If there’s anything that my one intro-to-missions course reinforced for me was the importance of contextualizing the gospel. This obviously goes beyond language acumen – which is hard enough! It’s has to also be about deeply understanding the culture that the gospel has to go into.
I’ve also been doing some thinking about “gospel.” The Gospel is clearly the news that Jesus died, was buried, and rose according the scriptures as an atoning substitution for the penalty of sin. But I’m increasingly aware that “gospel” is – for postmodern U.S. – part of what we would technically call ‘pre-evangelism.’ Thankfully, Evangelicals are coming to grips with this.
How do we become “good news” to our community? How do we take the Jer 29:29 thing and be a blessing to our immediate context such that they see that we Jesus-people are around and would miss us if we left? So an example of ‘pre-evangelistic gospel’ would be the good news that those Jesus-people did a ‘pick-up the trash around the neighborhood’ event, that they opened their facility to the neighborhood association, that they unilaterally gave out some Christmas gifts (because, after all, they think Christmas is a Big Deal) to kids around the place-neighborhood where they meet. All of that while maintaining a fierce devotion to Jesus.
That is a combination of missional and attractional, of course. But then it’s only attractional if, should these neighbors come to see what it’s all about that they see authentic worship done in a culturally coherent way. For example, in the case of an urban church that I’ve talked to, hymns are dorky and even praise choruses are contrived – and that’s just the music part. But they frequently have people walk into their service from the street and so make sure that what they are doing makes sense to those folks – that it is coherent with their culture.
In our increasingly ‘Balkinized’ society, every Christian needs to think cross-culturally. There’s a double entendre’ there: the more a believer becomes like Christ the more they are changed from an aspectational-perspectivalism of ‘the world’ to a God-perspective. A Christian, seem to me, should be moving to a "Cross Culture." OK, that’s dorky, but stay with me.
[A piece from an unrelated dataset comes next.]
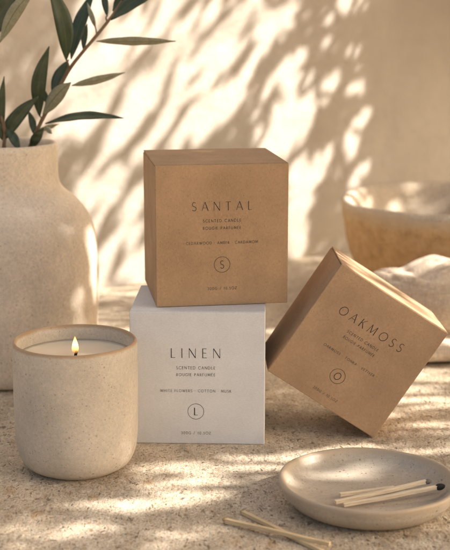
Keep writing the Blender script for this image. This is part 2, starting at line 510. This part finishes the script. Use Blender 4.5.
def carton(name, label, W, H, D, loc, rot, boards, title, tw, tcap, fr, scents, sw, emblem, u0, pivot=(0, 0), slant=0.0):
    """A tuck-end candle box: wrapped body, front panel, top flap, printed lettering."""
    t = thing(name, label, 'candle box', loc, rot, 'boxed candles')
    ox, oz = pivot                                                  # where the thing's origin sits on the front face
    X0, X1 = -W / 2 - ox, W / 2 - ox; Z0, Z1 = -oz, H - oz
    e = .0007
    b = obj('box_body', box_bm(X0, X1, .0018, D, Z0, Z1 - .0015, e), boards, t, False)
    f = obj('front_panel', box_bm(X0 + .0001, X1 - .0001, 0, .0013, Z0 + .0001, Z1 - .0003, .0006), boards, t, False)
    l = obj('top_flap', box_bm(X0 + .0002, X1 - .0002, .0018, D - .0002, Z1 - .0011, Z1, .0005), boards, t, False)
    cx = X0 + u0 * W
    zf = lambda k: Z1 - k * H
    k = W / 131.0                                                   # metres per photo pixel on a face
    obj('title_lettering', text(bmesh.new(), title, cx, zf(fr[0]), tcap * k, tw * k, 0.084, .046, slant), M['ink'], t, mw='keep')
    bm = bmesh.new()
    text(bm, 'SCENTED CANDLE', cx, zf(fr[1]), 2.9 * k, 37.5 * k, .12, .095, slant)
    text(bm, 'BOUGIE PARFUMÉE', cx, zf(fr[2]), 2.8 * k, 37.5 * k, .12, .095, slant)
    obj('subtitle_lettering', bm, M['ink'], t, mw='keep')
    obj('scent_lettering', text(bmesh.new(), scents, cx, zf(fr[3]), 2.7 * k, sw * k, .12, .095, slant), M['ink'], t, mw='keep')
    bm = bmesh.new()
    ribbon(bm, [(cx + 7.8 * k * math.cos(2 * PI * i / 64), zf(fr[4]) + 7.8 * k * math.sin(2 * PI * i / 64)) for i in range(64)], .42 * k, INK_Y, True)
    gw = G[emblem][0]; cap = 7.8 * k
    for wgt, pl in G[emblem][1]:
        ribbon(bm, [(cx + (p[0] - gw / 2) * cap * .95 + slant * (p[1] - .5) * cap, zf(fr[4]) + (p[1] - .5) * cap) for p in pl], {'T': .125, 't': .06, 'm': .085}[wgt] * cap, INK_Y - .00001)
    obj('emblem', bm, M['ink'], t, mw='keep')
    obj('weight_lettering', text(bmesh.new(), '300G / 10.5OZ', cx, zf(fr[5]), 2.7 * k, 29 * k, .12, .095, slant), M['ink'], t, mw='keep')
    return t


LIN = dict(W=.1015, H=.1035, D=.088)
carton('candle_box', 'white candle box standing on the stone under the upright kraft box', LIN['W'], LIN['H'], LIN['D'],
       (-.0207, .9385, 0), (0, 0, -.035), M['white'], 'LINEN', 48, 9.6, (.31, .42, .472, .594, .751, .916),
       'WHITE FLOWERS · COTTON · MUSK', 69, 'L', .487)
carton('candle_box', 'upright kraft candle box stacked level on top of the white box', .1005, .1075, .097,
       (-.0019, .958, LIN['H'] + .0002), (0, 0, .150), M['kraft_upper'], 'SANTAL', 59, 8.6, (.293, .395, .447, .551, .707, .877),
       'CEDARWOOD · AMBER · CARDAMOM', 71, 'S', .497)
# the tilted box stands on its lower right edge and leans on the white box
ROLL = R(33.6)
carton('candle_box', 'tilted kraft candle box balanced on one edge, leaning against the white box', .0985, .0995, .070,
       (.1142, .950, .0004), (0, ROLL, .025), M['kraft_tilted'], 'OAKMOSS', 76, 9.4, (.294, .406, .458, .587, .742, .911),
       'OAKMOSS · TONKA · VETIVER', 61.5, 'O', .478, pivot=(.0985 / 2, 0), slant=.10)

# ------------------------------------------------------------------ candle
CX, CY = (73.8 - 225) / F_PX * .919, .893
cd = thing('candle', 'lit candle in a speckled cream ceramic cup beside the white box', 'candle', (CX, CY, 0))
RO, RI, HC, WZ = .0443, .0414, .0918, .0796
pr = [(0, .0015), (.025, .0012), (.0285, 0), (.0320, .0008)]
pr += [(p.x, p.y) for p in spline([(.0320, .0008), (.0378, .0045), (.0416, .0110), (.0435, .0195), (.0441, .032), (.0443, .06), (.0443, .084)], 6)]
pr += [(.0443, .0885), (.0440, .0905), (.0432, .0917), (.0427, .0918), (.0419, .0911), (RI, .0895), (RI, .085), (RI, .02), (.034, .008), (0, .006)]
ZS = 1.03
obj('cup', lathe([(r, z * ZS) for r, z in pr], 128, .0005, 3, .0004), M['candle_glaze'], cd, True)
wp = [(0, WZ - .0006), (.006, WZ - .0010), (.014, WZ - .0009), (.021, WZ - .0006), (.025, WZ), (.033, WZ + .0002), (.039, WZ + .0006), (RI - .0002, WZ + .0016), (RI - .0002, .02), (0, .02)]
obj('wax', lathe([(r, z * ZS) for r, z in wp], 96, .0004, 8), M['wax'], cd, True)
WZ *= ZS
bm = bmesh.new(); tube(bm, [(0, .004, WZ - .004), (0, .004, WZ), (.0003, .004, WZ + .0014), (.0008, .004, WZ + .0026)], [.0011, .0011, .0011, .0009], 10)
obj('wick', bm, M['wick'], cd, True)
fp = [(0, 0)] + [(p.x, p.y) for p in spline([(.0014, .0003), (.0024, .002), (.0027, .0045), (.0022, .0078), (.0013, .0108), (.0004, .0136)], 5)] + [(0, .0142)]
fo = obj('flame', lathe(fp, 32), M['flame'], cd, True); fo.scale = (.92, .92, .90); fo.location = (-.0002, .004, WZ + .0010)

# ------------------------------------------------------------------ vase
VX, VY = -.193, 1.140
vs = thing('vase', 'tall sandy ceramic vase with wide shoulders holding the olive branches', 'vase', (VX, VY, 0))
outer = spline([(.066, .0), (.0735, .006), (.0772, .03), (.0795, .065), (.0798, .095), (.0772, .1268), (.0712, .1432), (.0612, .1565), (.0515, .1645), (.0468, .172), (.0455, .182), (.0455, .196), (.0456, .201)], 6)
pr = [(0, .002), (.06, .002)] + [(p.x, p.y) for p in outer] + [(.0452, .2045), (.0440, .2064), (.0425, .2068), (.0410, .2058), (.0402, .203), (.0398, .18), (.048, .16), (.07, .13), (.072, .06), (.06, .01), (0, .008)]
obj('vase_body', lathe(pr, 128, .0012, 5, .0008), M['vase_clay'], vs, True)

# ------------------------------------------------------------------ bowl
BX, BY = .2545, 1.405
pr = [(0, .004), (.045, .003), (.055, 0)] + [(p.x, p.y) for p in spline([(.055, 0), (.073, .005), (.096, .023), (.113, .050), (.1225, .076), (.1262, .100)], 6)]
pr += [(.1268, .110), (.1258, .1152), (.1215, .1168), (.1165, .1145), (.1135, .107), (.110, .09), (.099, .06), (.075, .03), (.04, .018), (0, .016)]
bo = obj('bowl', lathe(pr, 128, .0045, 2, .0045), [M['bowl'], M['bowl_inside']], None, True)
for pg in bo.data.polygons:
    if pg.normal.z > .02 and pg.center.z > .012 and pg.normal.dot(Vector((pg.center.x, pg.center.y, 0))) < .02 or pg.center.z > .1125: pg.material_index = 1
bo.location = (BX, BY, 0); bo.rotation_euler = (0, 0, .6)
tag(bo, 'wide rough ochre bowl standing by the wall behind the cloth', 'bowl')

# ------------------------------------------------------------------ plate
PX, PY = .0955, .8200
pl = obj('plate', lathe([(0, .0035), (.030, .0032), (.040, .0028), (.0425, 0)] + [(p.x, p.y) for p in spline([(.0425, 0), (.0505, .0028), (.0565, .0085), (.0588, .0140)], 5)] +
                        [(.0597, .0166), (.0596, .0180), (.0587, .0189), (.0573, .0188), (.0561, .0176), (.0542, .0142), (.0510, .0108), (.046, .0086), (.036, .0074), (.018, .0068), (0, .0066)], 128, .0009, 11, .0011), M['plate_glaze'], None, True)
pl.location = (PX, PY, 0)
tag(pl, 'small round speckled ceramic dish with three matches lying in it', 'plate')


# ------------------------------------------------------------------ matches
def match(label, a, b, th, stick_mat, head_mat=None, head_r=None, group=None, taper=False, head_at='b'):
    """a match from point a to b, lying on what is under it: a squarish stick and its head"""
    a, b = Vector(a), Vector(b); d = b - a; L = d.length
    t = thing('match', label, 'match', a, (0, 0, 0), group)
    t.rotation_euler = d.to_track_quat('X', 'Z').to_euler()
    bm = box_bm(0, L, -th / 2, th / 2, 0, th * .92, .00025, 2)
    bmesh.ops.subdivide_edges(bm, edges=[e for e in bm.edges if abs((e.verts[0].co - e.verts[1].co).x) > L * .5], cuts=14)
    for v in bm.verts:
        x = v.co.x
        v.co.y += .0005 * noise.noise(Vector((x * 45, a.x * 90, 1))); v.co.z += .00035 * noise.noise(Vector((x * 40, a.y * 90, 4)))
        v.co.y *= 1 + .12 * noise.noise(Vector((x * 60, 7, a.x * 50)))
    obj('stick', bm, stick_mat, t, False)
    if head_mat:
        rr = head_r or th * .62; n = 12; pr = []
        for k in range(n + 1):
            s = k / n; pr.append((max(0, rr * math.sin(PI * s) ** .55 * (1 - .18 * s)), s * rr * 3.0))
        hb = lathe(pr, 20, rr * .18, a.x * 100)
        for v in hb.verts:
            x, y, z = v.co; v.co = (z - rr * 1.5, x, y + th * .46)
        h = obj('match_head', hb, head_mat, t, True)
        h.location = (L if head_at == 'b' else 0, 0, 0)
    return t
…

Christians need to keep feet in both cultures: the culture that is profoundly shaped by the ‘Christ Event,’ as well as the culture that urgently needs that good news.
1 comment:
I like your ideas about cross culture. We Americans are very often culturally isolated. Unfortunately, American Christians are often worse.
Non-Christians rightly see us as different. Unfortunately they also see us as judgmental of the differences. All too often they are right. People came to Jesus because they were attracted to him. Even he did not judge them. I'd like to see us practicing more of what you're describing and less telling people what they should do.